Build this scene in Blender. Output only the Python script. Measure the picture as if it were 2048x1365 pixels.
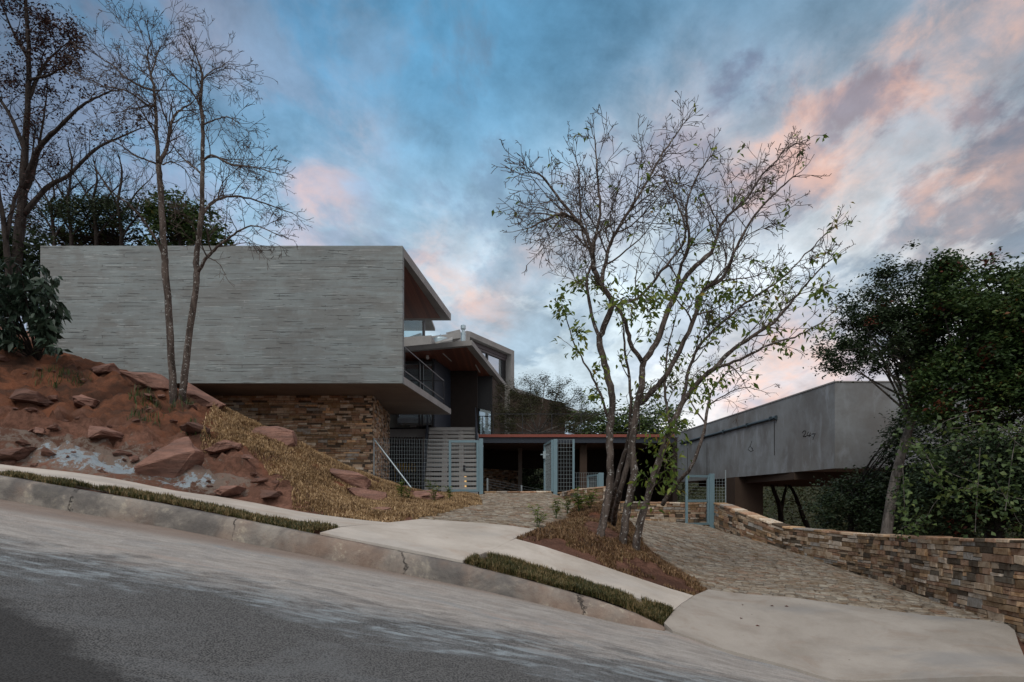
import bpy, bmesh, math, random
import numpy as np
from mathutils import Vector, Matrix, noise as mnoise
from mathutils.geometry import delaunay_2d_cdt

# ------------------------------------------------------------------ frame
F = 1365.0; CX = 1024.0; HY = 1002.0          # measuring frame of the survey (z = 0 is eye level)
def P(px, py, d): return Vector(((px-CX)/F*d, d, (HY-py)/F*d))
def lin(c):
    r = []
    for v in c[:3]:
        v = v/255.0
        r.append(v/12.92 if v <= 0.04045 else ((v+0.055)/1.055)**2.4)
    return (r[0], r[1], r[2], 1.0)
sc = bpy.context.scene
for o in list(bpy.data.objects): bpy.data.objects.remove(o)
COL = sc.collection

# ------------------------------------------------------------------ camera
cam = bpy.data.cameras.new('camera'); co = bpy.data.objects.new('camera', cam); COL.objects.link(co)
co.location = (0, 0, 0); co.rotation_euler = (math.radians(90), 0, 0)
cam.lens = 24; cam.sensor_width = 36; cam.shift_y = (HY-682.5)/2048; cam.clip_start = 0.05; cam.clip_end = 3000
sc.camera = co
sc.view_settings.view_transform = 'Standard'; sc.view_settings.look = 'None'
sc.view_settings.gamma = 1; sc.view_settings.exposure = 0.34

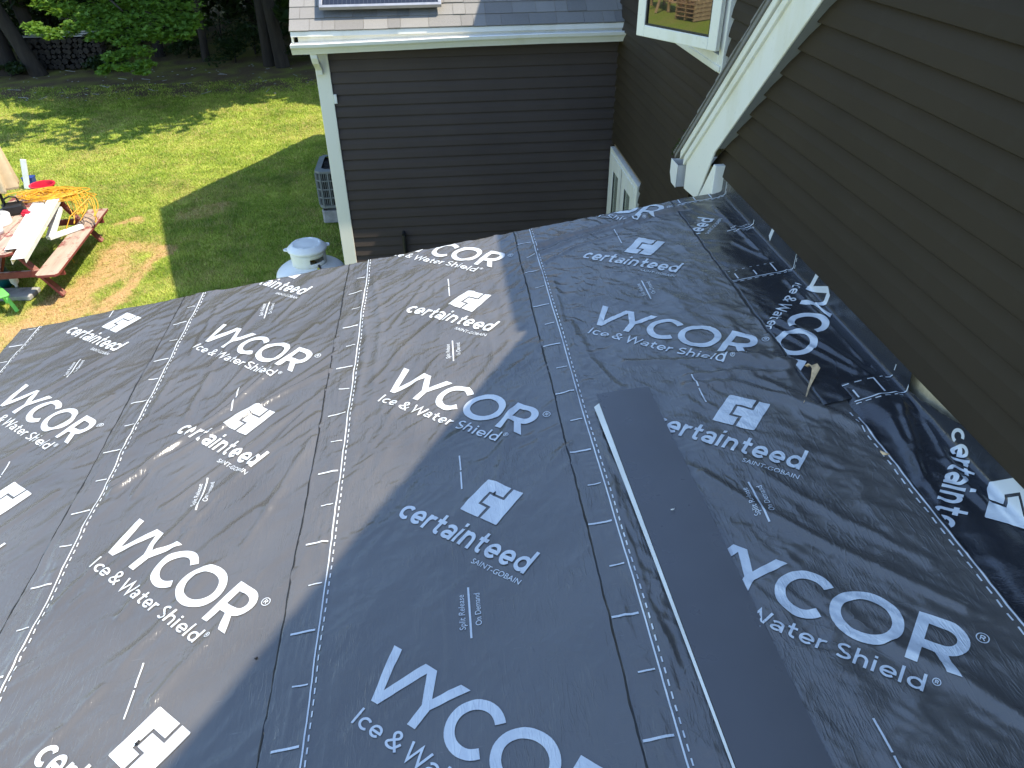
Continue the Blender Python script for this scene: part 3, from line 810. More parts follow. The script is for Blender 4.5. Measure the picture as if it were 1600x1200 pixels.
FOLD2 = [([(-.50, 2.50), (-.87, 2.25), (-1.20, 2.01)], 0.0154, 0.0071), ([(-.48, 2.63), (-.77, 2.34), (-1.01, 2.19), (-1.22, 2.04)], 0.0140, 0.0057), ([(-.72, 2.60), (-.92, 2.32), (-1.13, 2.08)], 0.0126, 0.0052),
         ([(-1.01, 2.66), (-1.04, 2.36)], 0.0140, 0.0047), ([(-.51, 2.08), (-.62, 1.77)], 0.0140, 0.0047), ([(-.66, 2.74), (-.87, 2.37), (-1.20, 1.99)], 0.0140, 0.0057), ([(-1.18, 2.65), (-1.21, 2.38)], 0.0140, 0.0038),
         ([(-1.12, 3.28), (-1.14, 2.83)], 0.0140, 0.0038), ([(-.56, 2.48), (-.84, 2.26), (-1.08, 2.07), (-1.11, 1.95)], 0.0112, 0.0047), ([(-.51, 2.22), (-.83, 1.87), (-.95, 1.68)], 0.0168, 0.0057),
         ([(-.86, 1.73), (-.98, 1.43)], 0.0154, 0.0047), ([(-.58, 1.84), (-.67, 1.62)], 0.0126, 0.0038), ([(-.50, 2.36), (-.78, 2.06), (-.98, 1.86)], 0.0140, 0.0057), ([(-.54, 2.28), (-.70, 2.02), (-.88, 1.74)], 0.0112, 0.0038),
         ([(-.60, 2.90), (-.80, 2.56), (-.95, 2.34)], 0.0140, 0.0047), ([(-.78, 2.84), (-.92, 2.52)], 0.0126, 0.0038), ([(-.88, 3.20), (-.98, 2.86), (-1.02, 2.70)], 0.0140, 0.0043), ([(-.70, 3.22), (-.80, 3.0)], 0.0126, 0.0038),
         ([(-1.05, 1.80), (-1.20, 1.52)], 0.0154, 0.0047), ([(-.75, 1.55), (-.92, 1.26)], 0.0154, 0.0038), ([(-.62, 1.42), (-.80, 1.14)], 0.0140, 0.0038), ([(-.95, 1.20), (-1.10, 0.98)], 0.0140, 0.0038)]
FOLD1 = [([(-1.55, 3.0), (-1.80, 2.75), (-1.98, 2.60)], 0.0168, 0.0047), ([(-1.42, 2.62), (-1.70, 2.34), (-1.92, 2.14)], 0.0168, 0.0057), ([(-1.40, 2.40), (-1.62, 2.16), (-1.84, 1.92)], 0.0154, 0.0047), ([(-1.45, 3.2), (-1.58, 3.02)], 0.0140, 0.0038),
         ([(-1.42, 2.05), (-1.66, 1.80)], 0.0168, 0.0047), ([(-1.50, 2.86), (-1.72, 2.62)], 0.0126, 0.0038)]
FOLD3 = [([(.05, 2.88), (-.18, 2.59), (-.31, 2.34)], 0.0154, 0.0043), ([(-.10, 3.10), (-.26, 2.72)], 0.0140, 0.0038), ([(.19, 2.06), (.11, 1.67)], 0.0154, 0.0038), ([(.22, 2.45), (.04, 2.18), (-.10, 1.92)], 0.0140, 0.0029), ([(-.05, 2.45), (-.22, 2.16), (-.3, 1.95)], 0.0140, 0.0033),
         ([(-0.42, 3.20), (-0.36, 2.70), (-0.37, 2.1)], 0.0140, 0.0038), ([(-0.36, 3.25), (-0.30, 2.8), (-0.31, 2.35)], 0.0140, 0.0029),
         ([(-0.06, 3.20), (-0.24, 3.02), (-0.33, 2.9)], 0.0140, 0.0038), ([(0.02, 3.12), (-0.15, 2.97)], 0.0126, 0.0029)]
def height(k, u, v):
    u = np.asarray(u, float); v = np.asarray(v, float)
    h = 0.0026 * fbm(u * 1.9, v * 1.9, 100 + k, 2)
    h = h + 0.0007 * fbm(u * 8, v * 8, 120 + k, 2)
    if k in (1, 2):
        a = 1.0 if k == 2 else 0.6
        h = h + a * 0.8 * (0.0042 * ridge(u, v, 50, 0.085, 0.55, 11 + k) + 0.0026 * ridge(u, v, 38, 0.055, 0.30, 31 + k) + 0.0018 * ridge(u, v, 62, 0.04, 0.22, 32 + k))
        h = h + 0.0022 * ridge(u, v, 15, 0.07, 0.25, 51 + k)
        for p, w_, am in (FOLD2 if k == 2 else FOLD1):
            h = h + gauss_fold(u, v, p, w_, am)
    if k == 3:
        near = sstep(2.0, 1.2, v)
        h = h + 1.5 * (1 - 0.5 * near) * (0.0022 * ridge(u, v, 47, 0.06, 0.22, 71) + 0.0016 * ridge(u, v, 35, 0.035, 0.15, 72))
        h = h + 0.0014 * ridge(u, v, 88, 0.075, 0.8, 73, 5) + 0.0012 * ridge(u, v, 70, 0.03, 0.12, 74) + 0.0010 * ridge(u, v, -10, 0.03, 0.10, 76)
        for p, w_, am in FOLD3: h = h + gauss_fold(u, v, p, w_, am)
    if k == 4:
        h = h + 0.0012 * ridge(u, v, 88, 0.11, 0.9, 87, 5) + 0.0014 * ridge(u, v, 8, 0.024, 0.09, 81) + 0.0022 * ridge(u, v, -52, 0.045, 0.24, 82) + 0.0018 * ridge(u, v, -62, 0.03, 0.14, 83) + 0.0016 * ridge(u, v, -25, 0.025, 0.08, 84)
        h = h + 0.0060 * sstep(0.415, 0.45, u) * sstep(0.50, 0.46, u) * sstep(2.1, 1.5, v) * (ridge(u, v, 97, 0.028, 0.35, 85) + 0.5 * ridge(u, v, 84, 0.02, 0.3, 86)) * 1.6
        for p, w_, am in FOLD4: h = h + gauss_fold(u, v, p, w_, am)
    if k == 5:
        h = h + 0.0030 * ridge(u, v, -58, 0.06, 0.35, 95) + 0.0018 * ridge(u, v, -30, 0.04, 0.2, 96) + 0.0020 * ridge(u, v, 95, 0.05, 0.4, 97)
    if k in LEFT and k < 5:
        lap = sstep(LEFT[k], LEFT[k] + 0.10, u)
        puck = 0.0022 * ridge(u, v, 90, 0.02, 0.25, 140 + k) + 0.0012 * ridge(u, v, 70, 0.03, 0.1, 150 + k)
        h = h * (0.35 + 0.65 * lap) + (1 - sstep(LEFT[k] + 0.08, LEFT[k] + 0.2, u)) * puck
        h = h * (1 - 0.75 * sstep(RIGHT[k] - 0.03, RIGHT[k], u) * (k < 4))
    return h * 1.35 + 0.0032 * (k if k < 5 else 4)

def sheet_grid(k, u0, u1, v0, v1, du):
    us = np.linspace(u0, u1, int((u1 - u0) / du) + 1); vs = np.linspace(v0, v1, int((v1 - v0) / du) + 1)
    return us, vs
def grid_faces(nu, nv):
    ii = (np.arange(nv - 1)[:, None] * nu + np.arange(nu - 1)[None, :]).ravel()
    return np.stack([ii, ii + 1, ii + nu + 1, ii + nu], -1)
sheets = {}
for k in (1, 2, 3, 4):
    du = 0.0060
    us, vs = sheet_grid(k, LEFT[k], RIGHT[k], V0, V1, du)
    vs = np.concatenate([vs, [V1 + 0.004, V1 + 0.005]])
    U, Vv = np.meshgrid(us, vs)
    left_w = EDGE_WOB(Vv, k * 7.3) * sstep(LEFT[k] + 0.05, LEFT[k], U) if k > 1 else 0 * U
    rakew = 0.006 * perlin(U * 1.7 + 4, U * 0, 93) + 0.003 * perlin(U * 9, U * 0, 94)
    Vw = Vv + rakew * sstep(V1 - 0.08, V1, Vv)
    Hh = height(k, U, Vv)
    P = rp(U + left_w, Vw, Hh)
    # folded down over the rake edge and the eave
    P[-1, :, 2] -= 0.045
    if k == 1:
        Pf = P[:, :1].copy(); Pf[..., 2] -= 0.05; Pf[..., 0] -= 0.006; P = np.concatenate([Pf, P], 1)
        U = np.concatenate([U[:, :1] - 0.05, U], 1); Vv = np.concatenate([Vv[:, :1], Vv], 1)
    else:
        Pf = P[:, :1].copy() - np.array(NRM) * 0.0034; P = np.concatenate([Pf, P], 1)
        U = np.concatenate([U[:, :1] - 0.002, U], 1); Vv = np.concatenate([Vv[:, :1], Vv], 1)
    nv, nu = U.shape
    me = np_mesh('underlayment_sheet', P.reshape(-1, 3), grid_faces(nu, nv), True, uv=np.stack([U + k * 3.7, Vv], -1).reshape(-1, 2))
    sheets[k] = link('underlayment_sheet', me, M['film'], low)
    # black adhesive bead along the lap
    if k > 1:
        vv = np.linspace(V0, V1, 700)
        e = LEFT[k] + EDGE_WOB(vv, k * 7.3)
        wd = 0.0028 + 0.0016 * np.abs(perlin(vv * 14, vv * 0 + k, 97)) + 0.003 * np.clip(perlin(vv * 5, vv * 0 + k, 98) - 0.45, 0, 1)
        A = rp(e - wd, vv, height(k - 1, e - wd, vv) + 0.0006); B = rp(e + 0.0006, vv, height(k, e, vv) + 0.0006)
        P = np.stack([A, B], 1).reshape(-1, 3); i = np.arange(len(vv) - 1) * 2
        link('adhesive_bead', np_mesh('adhesive_bead', P, np.stack([i, i + 1, i + 3, i + 2], -1), True, uv=P[:, :2]), M['butyl'], sheets[k])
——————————
Repeat exactly the lines from the start of the entries down to the line with "COL = sc.collection", keeping both ends but none of the pictures.

◆ Output
Build this scene in Blender. Output only the Python script. Measure the picture as if it were 2048x1365 pixels.
import bpy, bmesh, math, random
import numpy as np
from mathutils import Vector, Matrix, noise as mnoise
from mathutils.geometry import delaunay_2d_cdt

# ------------------------------------------------------------------ frame
F = 1365.0; CX = 1024.0; HY = 1002.0          # measuring frame of the survey (z = 0 is eye level)
def P(px, py, d): return Vector(((px-CX)/F*d, d, (HY-py)/F*d))
def lin(c):
    r = []
    for v in c[:3]:
        v = v/255.0
        r.append(v/12.92 if v <= 0.04045 else ((v+0.055)/1.055)**2.4)
    return (r[0], r[1], r[2], 1.0)
sc = bpy.context.scene
for o in list(bpy.data.objects): bpy.data.objects.remove(o)
COL = sc.collection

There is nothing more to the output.